Já o advogado Alexandre Rollo, conselheiro da Ordem dos Advogados do Brasil em São Paulo, crê que a maioria das propostas da minirreforma é positiva, mas considera como ponto negativo, por exemplo, o texto dar “carta branca” para os partidos políticos não pagarem por serviços contratados.

A permissão ocorre por meio da previsão de “impenhorabilidade” do Fundo Especial de Financiamento de Campanha, em dispositivo inserido no Artigo 44 da Lei 9.906/1995. Para Rollo, a alteração possibilita que o partido não dê uma garantia de pagamento ao prestador do serviço contratado.

O advogado também diz que os parlamentares estão perdendo a oportunidade de tratar da “desincompatibilização” no caso da reeleição.

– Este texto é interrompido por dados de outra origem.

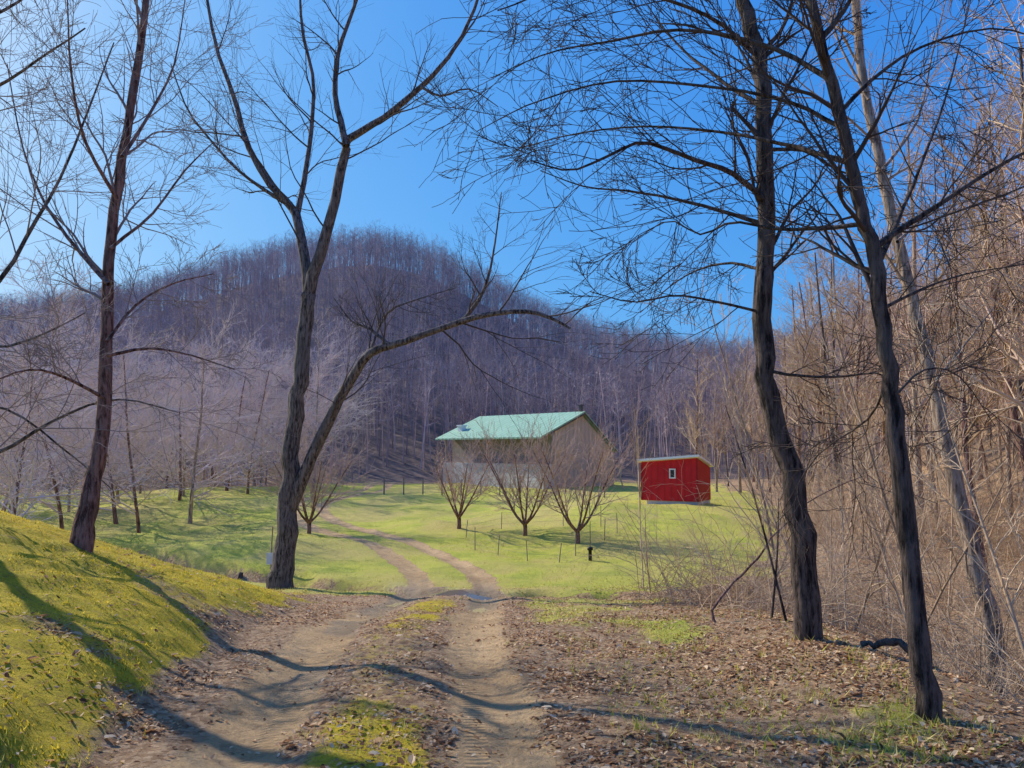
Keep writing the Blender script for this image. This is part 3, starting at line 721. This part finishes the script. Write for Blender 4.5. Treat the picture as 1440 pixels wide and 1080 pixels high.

Atualmente, a Lei Complementar 64/1990 prevê prazos para que categorias se afastem de seus cargos no caso de uma disputa para prefeitos. O novo texto unifica os prazos em seis meses, mas, para Rollo, ainda permite que candidatos à reeleição em Prefeituras permaneçam no cargo “sentados na cadeira”.

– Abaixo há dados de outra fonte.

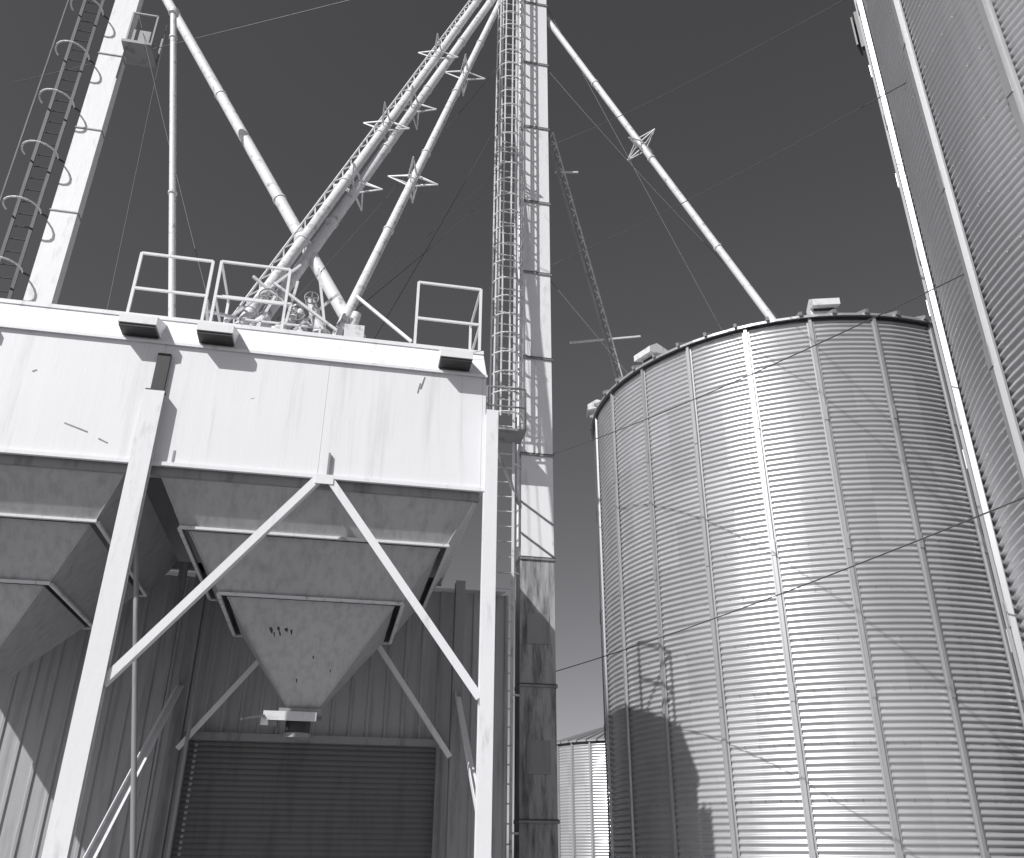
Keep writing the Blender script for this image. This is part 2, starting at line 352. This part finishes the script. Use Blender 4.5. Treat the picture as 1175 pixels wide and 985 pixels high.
# ------------------------------------------------------------ spouts
def ext(p,q,a,b):
    p=Vector(p);q=Vector(q);d=(q-p); return p-d*a,q+d*b
def star(P,p,d,L=.52):
    d=d.normalized(); a=d.cross(Vector((0,0,1))).normalized(); b=d.cross(a).normalized()
    for k in range(4):
        t=k*math.pi/2+.5; o=a*math.cos(t)+b*math.sin(t); s=(a*-math.sin(t)+b*math.cos(t))
        tip=p+o*L
        P.beam(p+o*.05+s*.10,tip,.024,.024); P.beam(p+o*.05-s*.10,tip,.024,.024)
        P.beam(p+o*.06+d*.22,tip,.020,.020); P.beam(p+o*.06-d*.22,tip,.020,.020)
def spout(p,q,r,stars=(),lattice=False,fstep=3.4,r2=None):
    p=Vector(p);q=Vector(q)
    o=Obj('grain_spout_pipe',tuple(p)); P=o.part('pipe',WORN); F=o.part('collars',WORN); S=o.part('star_braces',WORN)
    d=(q-p); Ln=d.length; d.normalize()
    P.cyl(p,q,r,n=16)
    t=.9
    while t<Ln:
        F.cyl(p+d*(t-.025),p+d*(t+.025),r+.018,n=16); t+=fstep
    if lattice:
        a=d.cross(Vector((0,1,0))).normalized(); 
        of=a*(r+.10)
        S.beam(p+of,q+of,.03,.03); t=.2
        while t<Ln-.3:
            S.beam(p+of+d*t,p+d*(t+.25)+of*(r/of.length),.02,.02); S.beam(p+of+d*(t+.5),p+d*(t+.25)+of*(r/of.length),.02,.02); t+=.5
    for s in stars: star(S,p+d*(Ln*s),d)
    o.finish()
sA=ext((-.35,12.6,9.63),(-5.86,16.4,21.1),.10,.12); spout(*sA,.115,fstep=4.2)
b1=ext((-1.9,12.2,9.3),(2.19,17,23.8),.05,.24); spout(*b1,.095,stars=(.39,.60),lattice=1,fstep=2.2)
b2=ext((-1.55,12.7,10.0),(2.59,17,23.9),.10,.22); spout(*b2,.10,stars=(.27,.46),fstep=3.1)
sC=ext((-.32,12.6,10.0),(2.88,17,24.0),.11,.25); spout(*sC,.085,stars=(.29,.55),fstep=3.1)
sD=ext((4.55,17,23.0),(8.58,14.68,12.34),.15,.05); spout(*sD,.085,stars=(.51,))
sE=ext((4.30,17.4,19.5),(6.48,19,12.9),.0,.3)
o=Obj('grain_spout_pipe',tuple(sE[0])); P=o.part('pipe',GREY); S=o.part('lattice',WORN); P.cyl(sE[0],sE[1],.055,n=12)
dd=(sE[1]-sE[0]).normalized(); up=Vector((.16,0,.06)); t=0; Ln=(sE[1]-sE[0]).length
S.beam(sE[0]+up,sE[1]+up,.03,.03)
while t<Ln-.4:
    S.beam(sE[0]+dd*t+up,sE[0]+dd*(t+.2),.025,.025); S.beam(sE[0]+dd*(t+.4)+up,sE[0]+dd*(t+.2),.025,.025); t+=.4
m=sE[0]+dd*(Ln*.66); S.beam(m+Vector((-1.0,0,-.15)),m+Vector((.95,0,.30)),.045,.045)
m=sE[0]+dd*(Ln*.13); S.beam(m+Vector((-.1,0,.0)),m+Vector((.55,0,.12)),.04,.04)
o.finish()
o=Obj('vent_pipe',(-3.25,13,8.5)); P=o.part('pipe',WORN); a_,b_=ext((-3.25,13,9.75),(-4.40,13,16.6),.18,0); P.cyl(a_,b_,.06); P.cyl(b_,b_+Vector((0,0,.1)),.1)
for k in (.45,.92):
    m=a_.lerp(b_,k); P.cyl(m-Vector((0,0,.02)),m+Vector((0,0,.02)),.08)
o.finish()

# ------------------------------------------------------------ distributor / valves on the roof
o=Obj('grain_distributor_valves',(-1,12.3,8.5)); P=o.part('housings',WORN); G=o.part('gears',GREY); D=o.part('wheels',GREY)
for (x,y,z,tx,tz) in ((-1.9,12.2,9.0,.5,.5),(-1.45,12.3,9.1,.6,.7),(-1.05,12.4,9.15,-.25,.9),(-.75,12.2,9.1,-.4,1.0),(-.35,12.5,9.2,.2,.9)):
    P.cyl((x,y,8.4),(x,y,z),.11,.11); P.cyl((x,y,z-.03),(x,y,z+.02),.15); P.cyl((x,y,z),(x+tx*.6,y,z+tz*.6),.10,.08)
    G.box((x-.14,y-.18,z-.26),(x+.14,y+.13,z-.13))
for (x,y,z,r) in ((-1.62,12.0,9.55,.15),(-1.15,12.0,9.30,.13),(-.95,12.0,9.62,.11)):
    D.arc((x,y,z),(1,0,0),(0,0,1),r,0,2*math.pi,.012,n=16); D.beam((x-r,y,z),(x+r,y,z),.018,.018); D.beam((x,y,z-r),(x,y,z+r),.018,.018); D.beam((x,y,z),(x,y+.4,z),.03,.03)
for (a,b) in (((-2.2,12,9.0),(-1.2,12.1,10.3)),((-1.9,12,9.9),(-.9,12.2,9.2)),((-1.3,12,8.8),(-.55,12.2,9.9)),((-2.5,11.9,9.1),(-1.5,12,9.0)),((-1.35,12,8.6),(-1.2,12,9.9)),((-.6,12,8.6),(-.9,12,10.2)),((-1.8,11.9,8.6),(-1.5,11.9,9.5)),((-1.55,11.9,9.75),(-.5,11.9,9.0))):
    P.beam(a,b,.04,.04)
P.box((-.40,12.3,8.9),(-.08,12.6,9.4))
for k in range(5): P.beam((-1.95+.3*k,11.8,8.5),(-1.95+.3*k,11.8,8.95),.03,.03)
P.beam((-2.0,11.8,8.95),(-.7,11.8,8.95),.03,.03)
o.finish()

# ------------------------------------------------------------ wires
def wire(p,q,r=.009,sag=.15,n=10):
    o=Obj('guy_wire',p); P=o.part('cable',WIREM); p=Vector(p);q=Vector(q); pr=None
    for i in range(n+1):
        t=i/n; x=p.lerp(q,t)-Vector((0,0,4*sag*t*(1-t)))
        if pr is not None: P.cyl(pr,x,r,n=5,cap=False)
        pr=x
    o.finish()
wire((4.21,17,14.7),(7.0,6.2,10.6)); wire((4.21,17,9.6),(6.75,6.25,7.5)); wire((4.21,17,4.9),(6.75,6.25,4.9),sag=.1)
wire((4.21,17,18.6),(5.8,6.9,11.9)); wire((-9.4,18,19),(2.9,12,19.2),.010,sag=.05)
wire((4.21,17.2,24.5),(8.0,15.2,11.4),.007,0); wire((4.21,17.2,14.5),(6.0,16,10.9),.007,0)
wire((-6.4,16.5,20.5),(-2.2,12.5,8.6),.007,.1); wire((-5.6,16.3,20),(-4.2,13,8.6),.007,.0)
wire((3.5,17.1,21),(-.2,12.6,8.6),.007,.1); wire((3.5,17.1,18.5),(-1.2,12.2,8.6),.007,.1); wire((4.21,17,21.5),(9.2,15,12.3),.007,.2)
wire((3.5,17.1,22.7),(-1.6,12.2,9.0),.007,.15); wire((3.1,16.9,17.2),(-.6,12.2,9.2),.007,.1)
wire((1.72,11.2,8.5),(-1.5,11,7.2),.004,.0)

# ------------------------------------------------------------ ground
o=Obj('ground'); p=o.part('gravel',GROUND); p.add([(-900,-900,0),(900,-900,0),(900,900,0),(-900,900,0)],[(0,1,2,3)])
e=o.finish()
o=Obj('concrete_pad'); p=o.part('slab',paint('concrete',.34,.85,0,.2,.4,.2,.5)); p.box((-8.5,8,-.1),(4.2,15.69,.06)); o.finish()

# ------------------------------------------------------------ light
AZ,EL=math.radians(229),math.radians(41)
wd=bpy.data.worlds.new('World'); scene.world=wd; wd.use_nodes=True; nt=wd.node_tree
bg=nt.nodes['Background']; sky=nt.nodes.new('ShaderNodeTexSky'); sky.sky_type='NISHITA'; sky.sun_disc=False
sky.sun_elevation=EL; sky.sun_rotation=AZ; sky.altitude=200
sp=nt.nodes.new('ShaderNodeSeparateColor'); cc=nt.nodes.new('ShaderNodeCombineColor')
nt.links.new(sky.outputs[0],sp.inputs[0])
mb=nt.nodes.new('ShaderNodeMath'); mb.operation='MULTIPLY'; mb.inputs[1].default_value=1.06; nt.links.new(sp.outputs[0],mb.inputs[0])
nt.links.new(sp.outputs[0],cc.inputs[0]); nt.links.new(sp.outputs[0],cc.inputs[1]); nt.links.new(mb.outputs[0],cc.inputs[2])
nt.links.new(cc.outputs[0],bg.inputs[0]); bg.inputs[1].default_value=.088
sd=bpy.data.lights.new('sun','SUN'); sd.energy=4.7; sd.angle=math.radians(.5); sd.color=(1,.995,.985)
so=bpy.data.objects.new('sun',sd); COL.objects.link(so)
s=Vector((math.sin(AZ)*math.cos(EL),math.cos(AZ)*math.cos(EL),math.sin(EL)))
so.rotation_euler=s.to_track_quat('Z','Y').to_euler(); so.location=s*50

# ------------------------------------------------------------ camera
cd=bpy.data.cameras.new('camera'); cd.sensor_fit='HORIZONTAL'; cd.sensor_width=36; cd.lens=36*1000/1175; cd.clip_end=3000
co=bpy.data.objects.new('camera',cd); COL.objects.link(co); scene.camera=co
r=Vector((.9809,-.1946,.0078)).normalized(); f=Vector((.1712,.8806,.4418)).normalized(); u=r.cross(f).normalized()
M=Matrix((( r.x,u.x,-f.x,0),(r.y,u.y,-f.y,0),(r.z,u.z,-f.z,1.6),(0,0,0,1))); co.matrix_world=M
scene.view_settings.view_transform='Standard'; scene.view_settings.look='None'; scene.view_settings.exposure=0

O advogado destaca, no entanto, a alteração sobre o prazo dos pedidos de registro de candidaturas como uma melhoria. Enquanto o Artigo 11 da Lei 9.504 prevê o dia 15 de agosto como data limite para o registro, o novo texto impõe o limite em 26 de julho.

Segundo o especialista, o trecho ameniza o problema da falta de tempo para a Justiça analisar possíveis irregularidades nas candidaturas, para reduzir casos de eleições que, posteriormente, resultam em cassações de registro, como ocorreu com o ex-deputado Deltan Dallagnol.

“Minha visão em geral é mais positiva do que negativa”, avalia Rollo.


O deputado Rubens Pereira Júnior (PT-MA), relator da minirreforma. Foto: Pablo Valadares/Câmara dos Deputados

A minirreforma também traz as seguintes mudanças:

  • Reduz o período de inelegibilidade: o prazo de oito anos passa a ser computado a partir da data da decisão judicial. Atualmente, esse prazo é contado a partir do cumprimento da pena, por exemplo: segundo o Tribunal Superior Eleitoral, um parlamentar condenado por tráfico de drogas, primeiramente, cumpre a pena pelo crime e, após o prazo da punição, passa a cumprir os oito anos de inelegibilidade. Com a mudança, esse parlamentar já teria cumprido parte da inelegibilidade desde o dia em que a decisão judicial foi emitida;

 

  • Antecipa as convenções partidárias em 15 dias: atualmente, os partidos decidem quem serão os seus candidatos entre os dias 20 de julho e 5 de agosto, enquanto o texto antecipa esse período para o dia 5 de julho até 20 de julho;

 

  • Autoriza as doações via Pix: hoje em dia, a Lei 9.504 não previa, em seu Artigo 23, a possibilidade de transferência via Pix. Com a permissão, as doações “deverão ser divulgadas automaticamente” no site da Justiça Eleitoral, sem a necessidade de constarem em relatório financeiro durante a campanha;

 

  • Permite o uso do Fundo de Campanha em despesas pessoais: o texto prevê a possibilidade de contratação e de pagamento de serviços de segurança pessoal, em caso de comprovada ameaça, e de cuidados a dependentes legais, desde que os gastos sejam incluídos na prestação de contas;

 

  • Amplia o rol de vítimas do crime de violência contra a mulher: a minirreforma mexe na Lei nº 14.192, de 2021 e insere um trecho que prevê que os assédios, constrangimentos, humilhações, perseguições ou ameaças a “qualquer mulher em razão de atividade política, partidária ou eleitoral” sejam atos passíveis de reclusão, de um a quatro anos, e multa.

 

  • Altera regras de propaganda: o novo texto autoriza a propaganda pela internet no dia de votação, com vedação ao impulsionamento, e revoga restrições ao tamanho de faixas e adesivos em propriedades particulares;

 

  • Abre caminho para que a compra de votos não resulte em cassação: o texto institui um pequena alteração no Artigo 41-A da Lei 9.504. Antes, o dispositivo previa que a compra de votos é passível de “pena de multa de 1 mil a 50 mil reais, e cassação do registro ou do diploma”, e agora a minirreforma diz que a prática está “sob pena de multa de 10 mil a 150 mil, ou cassação do registro ou do diploma”.

Em coletiva de imprensa, o relator da matéria defendeu as mudanças propostas. Os parlamentares do grupo de trabalhos ainda discutem a redação e podem anunciar mudanças nesta terça-feira 12.

“Não precisamos de grandes mudanças, precisamos de muitos pequenos ajustes”, declarou o petista.

De acordo com Pereira Júnior, alguns temas foram deixados de lado, como o combate às fake news e as regras que tratam do financiamento empresarial das campanhas. Segundo ele, não houve consenso sobre esses assuntos no grupo de trabalhos, presidido pela deputada Dani Cunha (União-RJ).